Всякое великое историческое событие сопряжено с разрушением. И, вообще-то говоря, культура человечества тем только и жива, что постоянно разрушается и творится вновь, сгорая и возрождаясь, как Феникс из пепла, поглощая порождения свои, как Сатурн.
Разрушение страшно и мрачно, когда на него смотришь вблизи. Но если его возьмешь в большой перспективе, оно – лишь неизбежный признак жизни, хотя, быть может, и несколько грустный признак: было бы лучше, если б творчество не предполагало разрушения и, скажем, ценности языческой культуры мирно уживались рядом с явлениями христианства, а быт Людовика XIV – с атмосферой пореволюционной свободы личности…

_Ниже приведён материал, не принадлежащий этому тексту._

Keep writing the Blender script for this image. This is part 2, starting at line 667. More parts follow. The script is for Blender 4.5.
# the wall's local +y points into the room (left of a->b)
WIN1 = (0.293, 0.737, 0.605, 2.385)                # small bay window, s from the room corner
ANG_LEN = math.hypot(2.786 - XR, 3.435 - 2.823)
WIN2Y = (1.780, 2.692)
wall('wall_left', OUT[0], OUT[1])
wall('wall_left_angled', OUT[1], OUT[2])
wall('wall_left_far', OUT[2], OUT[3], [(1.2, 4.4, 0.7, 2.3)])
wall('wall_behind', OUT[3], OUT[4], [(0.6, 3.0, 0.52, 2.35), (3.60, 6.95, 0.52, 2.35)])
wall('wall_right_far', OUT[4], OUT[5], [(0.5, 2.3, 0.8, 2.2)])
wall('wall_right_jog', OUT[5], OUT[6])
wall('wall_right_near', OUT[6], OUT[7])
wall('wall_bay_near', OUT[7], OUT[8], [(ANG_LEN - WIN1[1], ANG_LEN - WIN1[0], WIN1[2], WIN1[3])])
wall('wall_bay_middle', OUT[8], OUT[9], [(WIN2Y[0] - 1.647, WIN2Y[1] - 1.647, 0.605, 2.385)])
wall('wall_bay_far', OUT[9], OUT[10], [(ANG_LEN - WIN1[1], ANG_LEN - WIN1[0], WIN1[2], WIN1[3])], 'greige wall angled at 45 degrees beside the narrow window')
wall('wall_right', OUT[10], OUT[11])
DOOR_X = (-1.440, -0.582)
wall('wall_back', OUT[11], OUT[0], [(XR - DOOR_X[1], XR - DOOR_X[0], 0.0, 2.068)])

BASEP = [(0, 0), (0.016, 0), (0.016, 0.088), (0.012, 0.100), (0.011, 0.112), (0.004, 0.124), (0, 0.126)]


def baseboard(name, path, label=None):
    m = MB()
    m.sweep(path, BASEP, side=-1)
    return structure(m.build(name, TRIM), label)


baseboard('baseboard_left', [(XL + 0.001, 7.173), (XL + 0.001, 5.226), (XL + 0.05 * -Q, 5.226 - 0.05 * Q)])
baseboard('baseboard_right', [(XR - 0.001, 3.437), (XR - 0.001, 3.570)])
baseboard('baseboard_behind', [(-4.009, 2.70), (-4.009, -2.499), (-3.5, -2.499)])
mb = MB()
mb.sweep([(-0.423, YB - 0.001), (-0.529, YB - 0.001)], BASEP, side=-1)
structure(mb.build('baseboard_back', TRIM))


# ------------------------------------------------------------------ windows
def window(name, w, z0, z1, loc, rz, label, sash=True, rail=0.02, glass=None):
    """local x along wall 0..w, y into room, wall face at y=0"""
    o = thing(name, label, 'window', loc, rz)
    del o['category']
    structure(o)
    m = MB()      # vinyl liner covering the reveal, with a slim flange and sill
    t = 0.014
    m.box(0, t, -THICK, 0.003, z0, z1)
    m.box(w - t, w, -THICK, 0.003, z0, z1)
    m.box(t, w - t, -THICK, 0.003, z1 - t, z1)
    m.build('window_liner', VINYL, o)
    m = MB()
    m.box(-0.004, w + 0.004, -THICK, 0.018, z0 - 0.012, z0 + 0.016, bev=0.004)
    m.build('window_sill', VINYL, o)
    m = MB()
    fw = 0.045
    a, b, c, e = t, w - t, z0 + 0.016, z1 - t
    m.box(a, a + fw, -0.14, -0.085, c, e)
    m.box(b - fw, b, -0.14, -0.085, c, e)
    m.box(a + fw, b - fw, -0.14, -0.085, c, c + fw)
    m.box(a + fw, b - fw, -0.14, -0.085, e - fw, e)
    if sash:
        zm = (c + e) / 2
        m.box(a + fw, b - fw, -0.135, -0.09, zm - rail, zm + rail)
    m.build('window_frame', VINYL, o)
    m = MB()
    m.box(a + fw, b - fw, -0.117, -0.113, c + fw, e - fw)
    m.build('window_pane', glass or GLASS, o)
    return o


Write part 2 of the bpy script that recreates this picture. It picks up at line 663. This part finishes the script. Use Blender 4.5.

Но ведь этого нет, и по условиям жизни земной, во времени протекающей, быть не может. Взять хотя бы эти два случайно всплывшие примера. Христианская культура, введенная в мир великой и мрачно прекрасной эпохой средневековья, началась с того, что безжалостно сокрушила бесконечное количество несравненных памятников древности. «Нашествие варваров внесло гораздо меньше опустошений в сокровищницу древней культуры, нежели благочестивая ревность служителей христианской Церкви» – говорит историк средних веков Генрих Эйкен. Равным образом тот безгранично рафинированный, виртуозно изящный быт двора Людовика XIV, который с такой любовью описан Тэном в первом томе его труда, исчез навеки, смытый революцией. Но ведь и средние века обогатили человечество потоком напряженнейшей и своеобразнейшей своей собственной культуры, и само нашествие варваров положило начало новой истории, приобщив свежие народы к разрушенной ими цивилизации, и французская революция внесла в европейскую историю самозаконный мир своих ценностей, ставших воздухом нового человечества и прославив Францию навеки.